Ministério Público confronta Lojas Riachuelo e lei da terceirização
A empresa Guararapes Confecções, mais conhecida como Lojas Riachuelo é alvo de uma ação civil pública movida pelo Ministério Público do Trabalho (MPT) do Rio Grande do Norte. Ela é acusada de superexploração das empresas terceirizadas e, consequentemente, dos trabalhadores que nelas trabalham.
A lei da terceirização (L. 13.429/2017) deve a sua existência a empresas como a Riachuelo. Ela foi aprovada como uma tentativa de legalizar práticas abusivas como esta que é objeto do processo.
Mas é possível que essa lei não tenha garantido a tão desejada liberdade de exploração de mão de obra, a julgar pela reação explosiva do presidente do grupo, Flávio Rocha. Nas redes sociais, ele acusou a procuradora Neiva Mousinho de perseguição, ameaçou transferir as atividades para outro estado e ainda responsabilizou o MPT pelo desemprego que essa decisão causaria. Com este discurso e o apoio do Movimento Brasil Livre (MBL) patrocinou protestos de trabalhadores contra o Ministério Público. E concluiu sua ofensiva como entrevistado no programa Roda Viva, da TV Cultura, dia 25/09.
Relação fraudulenta
Na ação civil, a empresa é acusada de superexplorar o trabalho terceirizado e escamotear uma relação de trabalho, para se livrar dos custos e responsabilidades inerentes à exploração da mão de obra. Ela mantém “sob seu domínio operacional e econômico as empresas subcontratadas, inclusive quanto ao emprego e ao preço da mão de obra utilizada, ao passo que remete para essas empresas o risco da atividade econômica (...) evadindo-se da responsabilidade legal decorrente do emprego dessa intensa força de trabalho”.
Por isso, a ação pede o reconhecimento do vínculo empregatício dos terceirizados ou ao menos a responsabilização da Guararapes em caso de descumprimento dos direitos trabalhistas. Requer também uma indenização por danos morais coletivos de R$ 37,7 milhões.
Demissão e terceirização
Em 2013, beneficiada por um programa do governo potiguar (Pró-sertão), a Guararapes demitiu trabalhadores e transferiu parte da cadeia produtiva para oficinas de costura espalhadas em cidades do Sertão do Seridó, no semiárido do Rio Grande do Norte. O Pró-Sertão foi sugerido pelo próprio Flávio Rocha e instituído pelo então secretário Rogério Marinho, atual deputado federal e relator da reforma trabalhista na Câmara.

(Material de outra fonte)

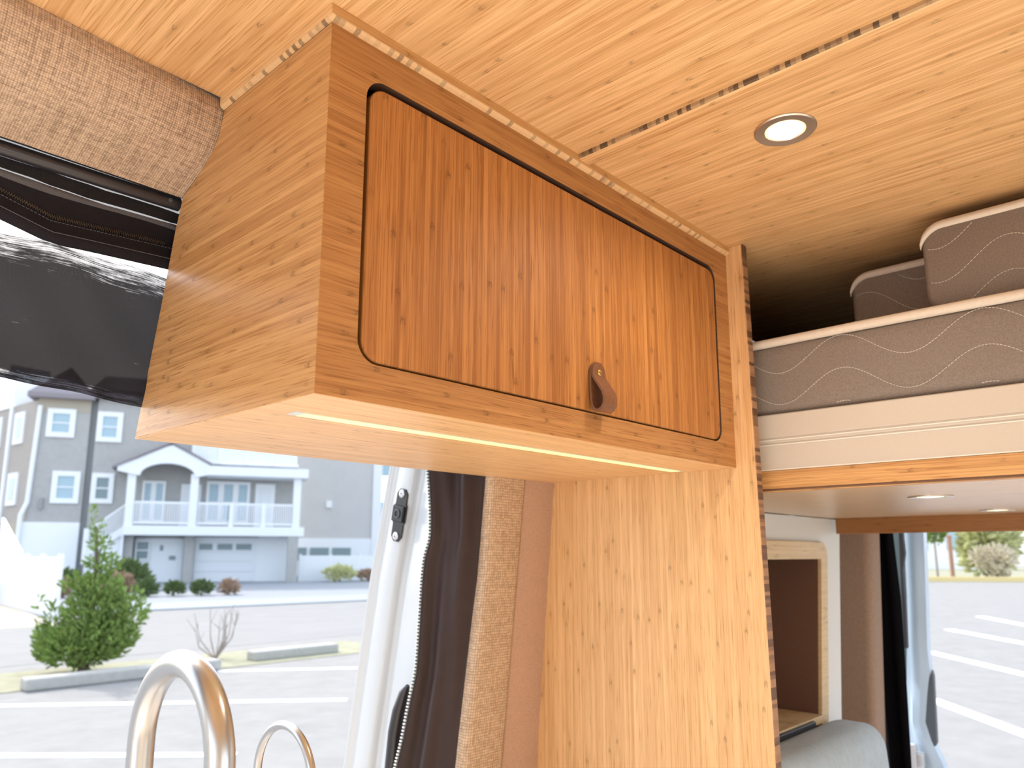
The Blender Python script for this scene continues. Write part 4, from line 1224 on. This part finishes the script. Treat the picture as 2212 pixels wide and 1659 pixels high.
# porch
mb = MB(); hbox(mb, -4.0, 6.95, 0.0, 2.1, 3.02, 3.62); mb.build('porch_slab', M['white_trim'], house)
for s_ in (-3.75, -3.05+3.0, 6.40):
    mb = MB(); hbox(mb, s_-0.24, s_+0.24, 1.6, 2.05, 3.6, 6.95); mb.build('porch_post', M['white_trim'], house)
mb = MB(); hbox(mb, 5.95, 6.62, 1.5, 2.05, 0.0, 3.05); mb.build('porch_pillar', M['siding'], house)
mb = MB(); hbox(mb, -0.45, 0.10, 0.3, 0.9, 0.0, 3.05); mb.build('porch_pillar', M['siding'], house)
mb = MB(); hbox(mb, -4.1, -3.5, 0.3, 0.9, 0.0, 3.05); mb.build('porch_pillar', M['siding'], house)
for (a, b_) in ((-3.5, -0.25), (0.25, 2.15), (2.45, 4.15), (4.45, 6.2)):
    mb = MB(); hbox(mb, a, b_, 1.85, 1.95, 5.0, 5.14); hbox(mb, a, b_, 1.85, 1.95, 3.72, 3.84)
    n_ = int((b_-a)/0.14)
    for i in range(n_): hbox(mb, a+0.14*i+0.03, a+0.14*i+0.10, 1.87, 1.93, 3.84, 5.0)
    mb.build('railing', M['white_trim'], house)
for s_ in (2.3, 4.3):
    mb = MB(); hbox(mb, s_-0.14, s_+0.14, 1.78, 2.02, 3.6, 5.18); mb.build('rail_post', M['white_trim'], house)
mb = MB(); hbox(mb, 0.6, 7.05, -0.3, 2.4, 6.90, 7.50); mb.build('porch_beam', M['white_trim'], house)
# arched gable
mb = MB()
arch = [(-3.35, 6.75)] + [(-1.67+1.62*math.cos(math.radians(a)), 6.75+0.82*math.sin(math.radians(a))) for a in range(180, -1, -12)] + [(0.05, 6.75)]
top = [(1.05, 6.95), (1.05, 7.32), (-1.57, 8.80), (-4.6, 7.32), (-4.6, 6.95), (-3.6, 6.75)]
# ring of quads between arch and gable outline
na = len(arch)
for i in range(na-1):
    def up_z(s_):
        return 8.80-(abs(s_+1.57))*(1.48/2.9)
    a, b_ = arch[i], arch[i+1]
    mb.prism([hp_(a[0], 2.0, a[1]), hp_(b_[0]+1e-4, 2.0, b_[1]), hp_(b_[0]+1e-4, 2.0, up_z(b_[0])), hp_(a[0], 2.0, up_z(a[0]))], HN*0.25)
mb.prism([hp_(-4.6, 2.0, 7.0), hp_(-3.35, 2.0, 6.75), hp_(-3.35, 2.0, 7.88), hp_(-4.6, 2.0, 7.30)], HN*0.25)
mb.prism([hp_(0.05, 2.0, 6.75), hp_(1.05, 2.0, 6.95), hp_(1.05, 2.0, 7.42), hp_(0.05, 2.0, 7.97)], HN*0.25)
mb.build('porch_gable', M['white_trim'], house)
mb = MB()
mb.prism([hp_(-4.9, 2.35, 7.12), hp_(-1.57, 2.35, 8.86), hp_(-1.57, 2.35, 9.0), hp_(-4.9, 2.35, 7.28)], -HN*2.3)
mb.prism([hp_(1.3, 2.35, 7.32), hp_(-1.57, 2.35, 8.86), hp_(-1.57, 2.35, 9.0), hp_(1.3, 2.35, 7.46)], -HN*2.3)
mb.build('porch_roof', M['roof'], house)
# porch windows and doors
hwin(house, -3.3, -2.62, 3.9, 6.6, 0.0, 0.16); hwin(house, -2.62, -1.9, 3.9, 6.6, 0.0, 0.16)
mb = MB(); hbox(mb, -0.95, 0.30, 0, 0.12, 3.65, 6.45); mb.build('porch_door', M['white_door'], house)
for a in (0.62, 1.55, 2.48): hwin(house, a, a+0.93, 3.9, 6.70, 0.0, 0.19)
mb = MB(); hbox(mb, 3.75, 5.05, 0, 0.12, 3.65, 6.62); pd = mb.build('porch_door', M['white_trim'], house)
mb = MB(); hbox(mb, 4.0, 4.8, 0.12, 0.14, 4.2, 6.3); mb.build('pane', M['white_door'], pd)
# upper deck
for (a, b_) in ((-0.2, 1.3), (1.45, 3.0), (3.15, 4.6), (4.75, 6.15)):
    mb = MB(); hbox(mb, a, b_, 1.5, 1.6, 7.85, 9.0); mb.build('deck_panel', M['white_door'], house)
mb = MB(); hbox(mb, -0.3, 6.4, 1.45, 1.7, 7.70, 7.90); hbox(mb, -0.3, 6.4, 1.45, 1.7, 9.0, 9.15)
for s_ in (-0.28, 1.37, 3.07, 4.67, 6.22): hbox(mb, s_-0.1, s_+0.1, 1.42, 1.72, 7.70, 9.15)
mb.build('deck_rail', M['white_trim'], house)
# left windows
hwin(house, -6.30, -4.80, 9.05, 11.05, 0.0); hwin(house, -6.30, -5.0, 5.05, 7.0, 0.0, 0.30, 'pane_dark')
# stairs up to the porch
mb = MB()
mb.prism([hp_(-6.1, 1.2, 1.55), hp_(-6.1, 1.2, 2.05), hp_(-4.0, 1.2, 3.62), hp_(-4.0, 1.2, 3.1)], HN*0.12)
mb.prism([hp_(-6.1, 1.2, 3.15), hp_(-6.1, 1.2, 3.30), hp_(-4.0, 1.2, 5.05), hp_(-4.0, 1.2, 4.90)], HN*0.10)
for i in range(14):
    s_ = -6.0+0.15*i; zb = 2.0+(s_+6.1)*0.75
    hbox(mb, s_, s_+0.07, 1.22, 1.29, zb, zb+1.28)
hbox(mb, -6.25, -5.98, 1.1, 1.4, 1.2, 3.4)
mb.build('stair_rail', M['white_trim'], house)
mb = MB(); mb.prism([hp_(-6.1, 1.15, 0), hp_(-6.1, 1.15, 1.55), hp_(-4.1, 1.15, 3.05), hp_(-4.1, 1.15, 0)], -HN*1.1)
mb.build('stair_wall', M['white_door'], house)
mb = MB(); hbox(mb, -4.15, -4.0, 1.25, 1.4, 0, 3.1); mb.build('downpipe', M['white_trim'], house)

# neighbour on the left
nb = empty('tall_house', tuple(hp_(-8.3, 0, 0)), 'tall grey house with white base and downpipe at the far left', 'house')
mb = MB(); hbox(mb, -9.75, -6.75, -9, 0, 3.8, 11.7); mb.build('wall', M['siding'], nb)
mb = MB(); hbox(mb, -9.9, -6.75, -9, 0.1, 0.0, 3.8); mb.build('base_wall', M['white_trim'], nb)
mb = MB(); hbox(mb, -6.75, -6.36, -6, -0.35, 0, 11.8); mb.build('corner_recess', M['recess'], nb)  # set-back box; the shade of the gap between the houses is in its grey
mb = MB(); hbox(mb, -9.75, -6.75, -0.02, 0.03, 10.9, 11.75); mb.build('frieze', M['apron'], nb)
mb = MB(); hbox(mb, -10.3, -6.5, -9.4, 0.6, 11.7, 12.0)
mb.prism([hp_(-10.3, 0.6, 12.0), hp_(-6.5, 0.6, 12.0), hp_(-8.4, -1.5, 14.2)], HN*-3); mb.build('roof', M['roof'], nb)
hwin(nb, -9.17, -7.56, 9.22, 11.07, 0.0); hwin(nb, -8.53, -6.95, 5.0, 7.05, 0.0)
mb = MB(); mb.tube([hp_(-9.6, 0.12, 11.2), hp_(-9.75, 0.12, 5.0), hp_(-10.0, 0.25, 4.2), hp_(-10.05, 0.2, 0)], 0.14, 8); mb.build('downpipe', M['white_trim'], nb)
mb = MB(); hbox(mb, -9.1, -8.9, 0.0, 0.2, 4.6, 5.3); mb.build('wall_lamp', M['recess'], nb)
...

A transferência não foi apenas um deslocamento geográfico, mas uma mudança na forma de produção. As oficinas são microempresas constituídas, responsáveis pela compra de maquinários e a contratação de costureiros. Recebem o nome de “empresas de facção” porque cada uma delas realiza apenas uma parte da produção – em geral, costura ou acabamento.
Como elas não dominam todo o processo produtivo, são totalmente dependentes da contratante. Segundo o MTP, a Guararapes define como e em que máquinas as peças devem ser produzidas, o prazo para sua execução, inclusive com metas diárias de produção. Envia funcionários para explicar, orientar e supervisionar o trabalho e auditores para conferir a conclusão do trabalho. “Para cada modelo de peça a ser costurado pelas facções, a Ré encaminha a indicação do tempo cronometrado para sua execução, fixado unilateralmente o preço da unidade costurada conforme o tempo projetado (...) a Ré remunerava a costura de calças e bermudas no valor de R$ 0,30 o minuto”.
A empresa detém o controle da cadeia produtiva e também do trabalho dos costureiros. Para o Ministério Público, os empregados estão sob o comando da Guararapes, embora não sejam registrados por ela e tenham salários e direitos reduzidos em relação aos empregados contratados diretamente.
Isso, segundo o MPT, é uma deturpação da terceirização, aqui adotada somente para reduzir os custos do trabalho e precarizar as condições dos empregados.
O MTP também acusa a Guararapes de impor condições tão duras que inviabilizaram a continuidade das atividades. Na ação, são relatados casos em que as oficinas acabaram tendo que fechar as portas porque tiveram as encomendas suspensas ou reduzidas.
A importância da ação
A ação civil pública foi ajuizada em maio, quando a lei da terceirização já estava em vigor. É, portanto, a primeira iniciativa que põe à prova os princípios basilares da nova lei, criada para legalizar formas irregulares de contratação.
Não são poucos os juristas que questionam a constitucionalidade de vários aspectos tanto da lei da terceirização (L. 13.429) como da chamada reforma trabalhista (L. 13. 467). Por isso, o Poder Judiciário será uma das frentes de resistência, mas não a única.Por ironia, o que foi criado para dar ‘segurança jurídica’ às empresas pode ter o efeito contrário. A guerra está começando.